#### [DATA LINES]
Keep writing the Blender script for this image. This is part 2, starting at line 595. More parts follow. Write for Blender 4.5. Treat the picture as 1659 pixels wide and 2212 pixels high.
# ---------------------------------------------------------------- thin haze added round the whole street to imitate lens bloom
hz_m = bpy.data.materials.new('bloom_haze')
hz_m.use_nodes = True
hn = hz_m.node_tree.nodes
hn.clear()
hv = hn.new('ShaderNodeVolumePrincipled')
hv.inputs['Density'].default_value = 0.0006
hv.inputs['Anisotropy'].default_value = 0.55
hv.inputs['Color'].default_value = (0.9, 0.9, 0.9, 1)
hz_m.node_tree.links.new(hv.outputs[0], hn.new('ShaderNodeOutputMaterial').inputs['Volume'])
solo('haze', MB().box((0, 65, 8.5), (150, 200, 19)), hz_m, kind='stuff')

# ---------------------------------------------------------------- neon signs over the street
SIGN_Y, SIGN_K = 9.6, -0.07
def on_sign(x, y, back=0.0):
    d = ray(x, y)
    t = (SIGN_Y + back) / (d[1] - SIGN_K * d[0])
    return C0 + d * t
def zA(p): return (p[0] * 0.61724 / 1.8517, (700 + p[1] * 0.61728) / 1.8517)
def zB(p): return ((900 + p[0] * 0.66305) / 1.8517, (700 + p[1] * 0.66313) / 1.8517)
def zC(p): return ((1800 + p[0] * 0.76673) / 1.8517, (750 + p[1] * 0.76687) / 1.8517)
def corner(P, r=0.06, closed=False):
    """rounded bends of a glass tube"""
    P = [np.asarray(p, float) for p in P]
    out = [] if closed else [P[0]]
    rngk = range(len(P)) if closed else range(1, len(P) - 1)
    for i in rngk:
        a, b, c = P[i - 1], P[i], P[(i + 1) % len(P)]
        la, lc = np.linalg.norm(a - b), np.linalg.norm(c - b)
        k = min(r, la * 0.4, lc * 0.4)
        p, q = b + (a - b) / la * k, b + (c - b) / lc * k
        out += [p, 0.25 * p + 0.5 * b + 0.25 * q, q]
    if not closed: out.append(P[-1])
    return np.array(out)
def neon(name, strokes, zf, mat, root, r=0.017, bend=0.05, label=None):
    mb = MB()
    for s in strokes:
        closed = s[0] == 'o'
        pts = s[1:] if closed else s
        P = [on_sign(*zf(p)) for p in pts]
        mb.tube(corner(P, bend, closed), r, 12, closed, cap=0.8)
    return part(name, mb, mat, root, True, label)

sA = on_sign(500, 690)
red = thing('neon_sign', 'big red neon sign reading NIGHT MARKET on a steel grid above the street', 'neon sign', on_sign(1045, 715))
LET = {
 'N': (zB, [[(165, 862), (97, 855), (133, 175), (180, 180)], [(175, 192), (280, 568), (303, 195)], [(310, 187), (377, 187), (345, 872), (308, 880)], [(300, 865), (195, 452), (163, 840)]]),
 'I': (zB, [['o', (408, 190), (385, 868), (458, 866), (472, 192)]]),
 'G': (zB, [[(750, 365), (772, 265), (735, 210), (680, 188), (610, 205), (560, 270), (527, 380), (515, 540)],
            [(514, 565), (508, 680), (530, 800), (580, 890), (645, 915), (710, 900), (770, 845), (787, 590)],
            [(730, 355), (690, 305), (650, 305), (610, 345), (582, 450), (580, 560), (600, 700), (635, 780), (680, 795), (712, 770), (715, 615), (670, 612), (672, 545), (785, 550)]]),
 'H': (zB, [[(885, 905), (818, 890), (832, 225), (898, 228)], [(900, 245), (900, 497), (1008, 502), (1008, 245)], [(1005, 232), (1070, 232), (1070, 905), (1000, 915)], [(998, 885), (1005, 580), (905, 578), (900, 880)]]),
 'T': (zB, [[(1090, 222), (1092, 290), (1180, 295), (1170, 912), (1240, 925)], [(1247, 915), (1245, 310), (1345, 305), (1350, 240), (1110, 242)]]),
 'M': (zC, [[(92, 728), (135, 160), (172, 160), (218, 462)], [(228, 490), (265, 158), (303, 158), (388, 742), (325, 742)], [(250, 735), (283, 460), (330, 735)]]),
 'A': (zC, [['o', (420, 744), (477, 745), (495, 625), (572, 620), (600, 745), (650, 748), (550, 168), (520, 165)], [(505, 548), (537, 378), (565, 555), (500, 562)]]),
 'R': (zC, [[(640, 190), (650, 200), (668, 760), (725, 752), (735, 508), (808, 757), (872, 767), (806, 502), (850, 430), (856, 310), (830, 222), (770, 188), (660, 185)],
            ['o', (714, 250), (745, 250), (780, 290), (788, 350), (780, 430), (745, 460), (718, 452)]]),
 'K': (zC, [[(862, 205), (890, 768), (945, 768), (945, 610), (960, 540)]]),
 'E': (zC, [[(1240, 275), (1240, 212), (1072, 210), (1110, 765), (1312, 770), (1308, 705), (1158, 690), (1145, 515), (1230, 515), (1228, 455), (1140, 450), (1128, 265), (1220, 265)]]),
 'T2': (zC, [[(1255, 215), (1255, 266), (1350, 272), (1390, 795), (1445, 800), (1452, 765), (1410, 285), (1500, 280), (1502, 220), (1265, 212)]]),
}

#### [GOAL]
Give again, word for word, the lines of the listing, starting at its first line and ending with the line containing "19)), hz_m, kind='stuff')".

#### [EXERCISE SOLUTION]
Keep writing the Blender script for this image. This is part 2, starting at line 595. More parts follow. Write for Blender 4.5. Treat the picture as 1659 pixels wide and 2212 pixels high.
# ---------------------------------------------------------------- thin haze added round the whole street to imitate lens bloom
hz_m = bpy.data.materials.new('bloom_haze')
hz_m.use_nodes = True
hn = hz_m.node_tree.nodes
hn.clear()
hv = hn.new('ShaderNodeVolumePrincipled')
hv.inputs['Density'].default_value = 0.0006
hv.inputs['Anisotropy'].default_value = 0.55
hv.inputs['Color'].default_value = (0.9, 0.9, 0.9, 1)
hz_m.node_tree.links.new(hv.outputs[0], hn.new('ShaderNodeOutputMaterial').inputs['Volume'])
solo('haze', MB().box((0, 65, 8.5), (150, 200, 19)), hz_m, kind='stuff')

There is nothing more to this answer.